DATASET EXTRACT:
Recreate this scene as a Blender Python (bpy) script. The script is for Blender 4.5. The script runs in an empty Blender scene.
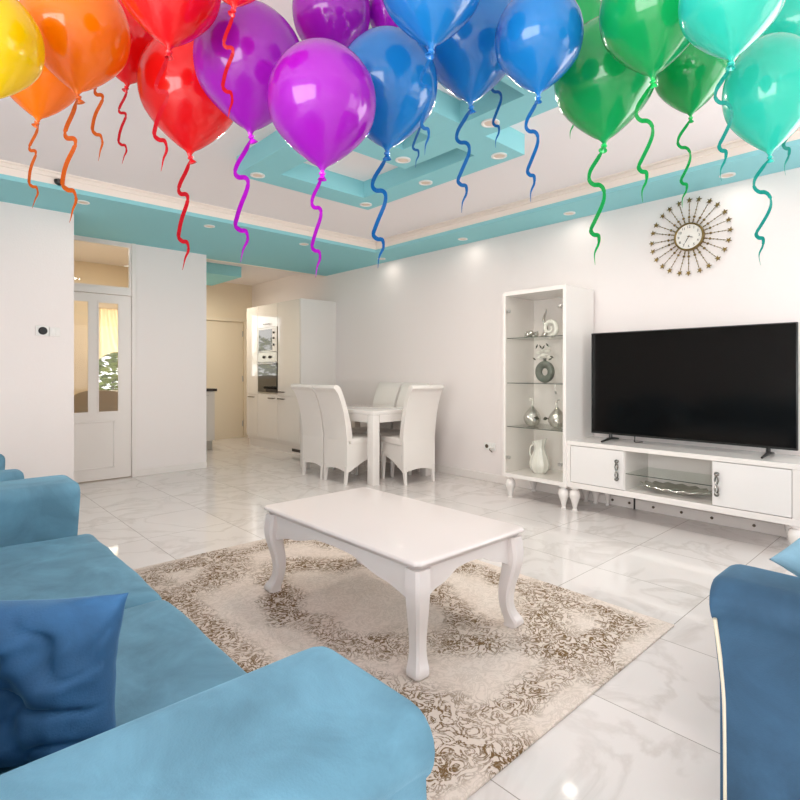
import bpy, bmesh, math, random
from mathutils import Vector, Matrix, noise
random.seed(7)
PI = math.pi
SC = bpy.context.scene
COL = SC.collection

# ------------------------------------------------------------------ helpers
def lin(r, g, b):
    def f(v):
        v /= 255.0
        return v/12.92 if v <= .04045 else ((v+.055)/1.055)**2.4
    return (f(r), f(g), f(b), 1.0)

def new_mat(name):
    m = bpy.data.materials.new(name); m.use_nodes = True
    nt = m.node_tree
    return m, nt, nt.nodes['Principled BSDF']

def setin(node, **kw):
    for k, v in kw.items():
        k = k.replace('_', ' ')
        if k in node.inputs: node.inputs[k].default_value = v

def mat(name, rgb, rough=.5, metal=0, coat=0, spec=.5, bump=0, bscale=40, vary=0, vscale=4, sheen=0):
    m, nt, p = new_mat(name)
    c = lin(*rgb)
    setin(p, Base_Color=c, Roughness=rough, Metallic=metal, Coat_Weight=coat, Specular_IOR_Level=spec, Sheen_Weight=sheen)
    if coat: setin(p, Coat_Roughness=.04)
    tc = nt.nodes.new('ShaderNodeTexCoord')
    if vary:
        n = nt.nodes.new('ShaderNodeTexNoise'); setin(n, Scale=vscale, Detail=4.0)
        nt.links.new(tc.outputs['Object'], n.inputs['Vector'])
        r = nt.nodes.new('ShaderNodeValToRGB')
        r.color_ramp.elements[0].position = .3; r.color_ramp.elements[1].position = .7
        r.color_ramp.elements[0].color = tuple(x*(1-vary) for x in c[:3])+(1,)
        r.color_ramp.elements[1].color = tuple(min(1, x*(1+vary)) for x in c[:3])+(1,)
        nt.links.new(n.outputs['Fac'], r.inputs['Fac']); nt.links.new(r.outputs['Color'], p.inputs['Base Color'])
    if bump:
        n = nt.nodes.new('ShaderNodeTexNoise'); setin(n, Scale=bscale, Detail=3.0)
        nt.links.new(tc.outputs['Object'], n.inputs['Vector'])
        b = nt.nodes.new('ShaderNodeBump'); setin(b, Strength=bump, Distance=.01)
        nt.links.new(n.outputs['Fac'], b.inputs['Height']); nt.links.new(b.outputs['Normal'], p.inputs['Normal'])
    return m

def glass_mat(name, rgb=(255, 255, 254), alpha=.0, rough=.02):
    m, nt, p = new_mat(name)
    nt.nodes.remove(p)
    out = nt.nodes['Material Output']
    tr = nt.nodes.new('ShaderNodeBsdfTransparent'); tr.inputs[0].default_value = lin(*rgb)
    gl = nt.nodes.new('ShaderNodeBsdfGlossy'); setin(gl, Roughness=rough)
    fr = nt.nodes.new('ShaderNodeFresnel'); setin(fr, IOR=1.45)
    ad = nt.nodes.new('ShaderNodeMath'); ad.operation = 'ADD'; ad.inputs[1].default_value = alpha*.3; ad.use_clamp = True
    mx = nt.nodes.new('ShaderNodeMixShader')
    ge = nt.nodes.new('ShaderNodeNewGeometry'); iv = nt.nodes.new('ShaderNodeMath'); iv.operation = 'SUBTRACT'; iv.inputs[0].default_value = 1
    ml = nt.nodes.new('ShaderNodeMath'); ml.operation = 'MULTIPLY'
    nt.links.new(ge.outputs['Backfacing'], iv.inputs[1]); nt.links.new(iv.outputs[0], ml.inputs[1])
    nt.links.new(fr.outputs[0], ad.inputs[0]); nt.links.new(ad.outputs[0], ml.inputs[0]); nt.links.new(ml.outputs[0], mx.inputs[0])
    nt.links.new(tr.outputs[0], mx.inputs[1]); nt.links.new(gl.outputs[0], mx.inputs[2])
    nt.links.new(mx.outputs[0], out.inputs[0])
    return m

def emis_mat(name, rgb, s):
    m, nt, p = new_mat(name)
    setin(p, Base_Color=lin(*rgb), Emission_Color=lin(*rgb), Emission_Strength=s, Roughness=.4)
    return m

def add_geo(bm, verts, faces):
    vs = [bm.verts.new(v) for v in verts]
    for f in faces:
        try: bm.faces.new([vs[i] for i in f])
        except ValueError: pass

def merge(bm, tmp, M=None):
    tmp.verts.ensure_lookup_table()
    idx = {v: i for i, v in enumerate(tmp.verts)}
    add_geo(bm, [(M @ v.co) if M else v.co.copy() for v in tmp.verts], [[idx[v] for v in f.verts] for f in tmp.faces])
    tmp.free()

def bx(bm, x0, x1, y0, y1, z0, z1, bev=0, seg=2, M=None):
    t = bmesh.new()
    add_geo(t, [(x0,y0,z0),(x1,y0,z0),(x1,y1,z0),(x0,y1,z0),(x0,y0,z1),(x1,y0,z1),(x1,y1,z1),(x0,y1,z1)],
            [(0,3,2,1),(4,5,6,7),(0,1,5,4),(1,2,6,5),(2,3,7,6),(3,0,4,7)])
    if bev: bmesh.ops.bevel(t, geom=t.edges[:], offset=bev, segments=seg, profile=.5, affect='EDGES')
    merge(bm, t, M)
    return bm

def box(x0, x1, y0, y1, z0, z1, bev=0, seg=2, M=None):
    return bx(bmesh.new(), x0, x1, y0, y1, z0, z1, bev, seg, M)

def lathe(bm, prof, n=24, M=None, cap=True):
    t = bmesh.new(); rings = []
    for r, z in prof:
        rings.append([t.verts.new((r*math.cos(2*PI*i/n), r*math.sin(2*PI*i/n), z)) for i in range(n)])
    for a, b in zip(rings, rings[1:]):
        for i in range(n): t.faces.new((a[i], a[(i+1) % n], b[(i+1) % n], b[i]))
    if cap:
        t.faces.new(rings[0][::-1]); t.faces.new(rings[-1])
    merge(bm, t, M)
    return bm

def tube(bm, pts, r, n=8, M=None):
    pts = [Vector(p) for p in pts]; t = bmesh.new(); rings = []
    rr = r if isinstance(r, (list, tuple)) else [r]*len(pts)
    up = None
    for i, p in enumerate(pts):
        d = (pts[min(i+1, len(pts)-1)]-pts[max(i-1, 0)]).normalized()
        if up is None:
            up = Vector((0, 0, 1)) if abs(d.z) < .9 else Vector((1, 0, 0))
        a = d.cross(up).normalized(); b = a.cross(d).normalized(); up = b
        rings.append([t.verts.new(p+(a*math.cos(2*PI*k/n)+b*math.sin(2*PI*k/n))*rr[i]) for k in range(n)])
    for a, b in zip(rings, rings[1:]):
        for k in range(n): t.faces.new((a[k], a[(k+1) % n], b[(k+1) % n], b[k]))
    t.faces.new(rings[0][::-1]); t.faces.new(rings[-1])
    merge(bm, t, M)
    return bm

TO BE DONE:
Copy nothing but the lines from the top of the data down to the line containing "return (f(r), f(g), f(b), 1.0)", and leave the pictures out.

ANSWER FOR THIS EXERCISE:
Recreate this scene as a Blender Python (bpy) script. The script is for Blender 4.5. The script runs in an empty Blender scene.
import bpy, bmesh, math, random
from mathutils import Vector, Matrix, noise
random.seed(7)
PI = math.pi
SC = bpy.context.scene
COL = SC.collection

# ------------------------------------------------------------------ helpers
def lin(r, g, b):
    def f(v):
        v /= 255.0
        return v/12.92 if v <= .04045 else ((v+.055)/1.055)**2.4
    return (f(r), f(g), f(b), 1.0)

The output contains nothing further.